We seem to want different things I want a tiny wedding with under 30 guests just our closest friends and family he wants to invite all his friends and their parents and their dates.... I am kinda leaning toward a casual but intimate potluck/BBQ reception but he wants it catered. I need a list of all the big aspects of a wedding to make sure we think of everything so we can talk about it and work through them. :) thanks
4 Answers
- ?Lv 68 years agoFavorite Answer
Wow, I think you are very lucky to have a man that wants to make a big todo of your wedding. My man would just assume go to the courthouse, but I'm insisting on a wedding. However, we compromised by having it be small and somewhat simple.
1. Budget
2. Guest List
3. Formal or Casual? (This will effect the venue, apparel, food ect.)
4. Venue and Food/Time of day (Lunch? Dinner? Somewhere in between?)
5. Wedding Party (Bridesmaids and Groomsmen)
6. Decorations (this is the least important, I think, and can wait til the end to plan and buy (1-3 months ahead of time. tables centerpieces, flowers, aisle runner, archway, etc.)
- riversconfluenceLv 78 years ago
Get some estimates. Be reasonable, don't go to an exclusive club to ask for rates, find some places that you might could afford. And present the estimates to your fiance. Tell him that just having a buffet with 2 entrees and 2 sides will cost $xx a person, plus the rental of the hall, plus table and chair rental, plus table cloth rental, plus decorations, plus the cake and coffee and serving plates and tableware. .
Go to a private organization like the VFW, or american Legion, or the Knights of Columbus[this list goes on and on]. These people often have banquet halls they rent out cheaper than people in the wedding business. Some have catering that they recommend, mostly you are free to hire a caterer.
I paid $40 for renting the Legion Hall for my nursing graduation. It did help to know the finance officer. Yes, of course it was Dad.
One restaurant in my area will bring the buffet to your venue with plastic serving spoons for $10. the food is in big aluminum pans with a cardboard lid. You get 2 meats, two sides and a roll for that amount. And the choices of the meat and sides is many.
You would have to provide the stands and sterno for the buffet, and drinks.
That would be $400 dollars for food, plus less than $50 for the buffet setup. Plus the price of cups and iced tea.
Compare that with a caterer, who will do the whole party, for thousands of dollars.
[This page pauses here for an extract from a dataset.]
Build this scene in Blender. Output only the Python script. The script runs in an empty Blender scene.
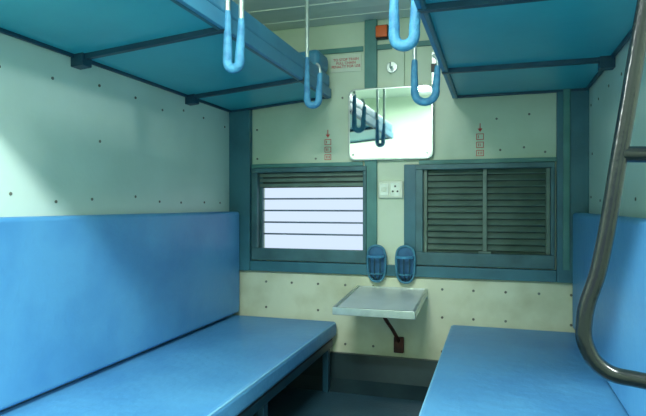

Another snicker, someone here looked up a beach wedding, and for $5000, would provide the officiant, the ceremony, an alter, [chairs were extra] and serve lemonade before the wedding. this would be on the beach. Ridiculous.
You do not have to give favors, they are expensive, and people are so tired of them, they do not bother to take them home. One woman on the show "4 Brides" last night had a cute idea, and tied to each table locator card, was tied a little key. "the key to a heart." really cute, and cheap.
You do not have to serve appetizers, you do not have to have plated white glove service. You do not have to have a candy bar or a dessert bar. Or even a decorated cake. Just have the food you can afford, have enough of it, and see that it is hot and well prepared. One of the brides last night had a BBQ, she had 4 meat choices, and some traditional sides. the judge brides all liked it, and that one was going after her shredded pork sandwich like she was starved.
Be careful with a potluck. Guests really are not supposed to pay for going to a party, especially not a wedding reception, where they are already taking a gift. That would be a quick way to hurt feelings.
Now if your family volunteers to give you a reception, or to bring something, fine.
As a guest,Having to put up yet more money at a wedding, after you shot your budget on nice clothes to wear so as not embarrass the hosts, buying the present, and transportation costs, is asking a lot. And just in case, wishing wells and money trees, and dollar dances when that is not in your cultural heritage to have that, is considered tacky and a financial burden.
- TriciaLv 58 years ago
The first and most important question is: how are we going to pay for this? Find out, diplomatically, if your parents are going to kick in any money. Do a budget, and start pricing venues, food, etc.
- JAMES KLv 78 years ago
You two really have to talk, and one of the first things is can you afford a big event and still have money left to live on after the honeymoon?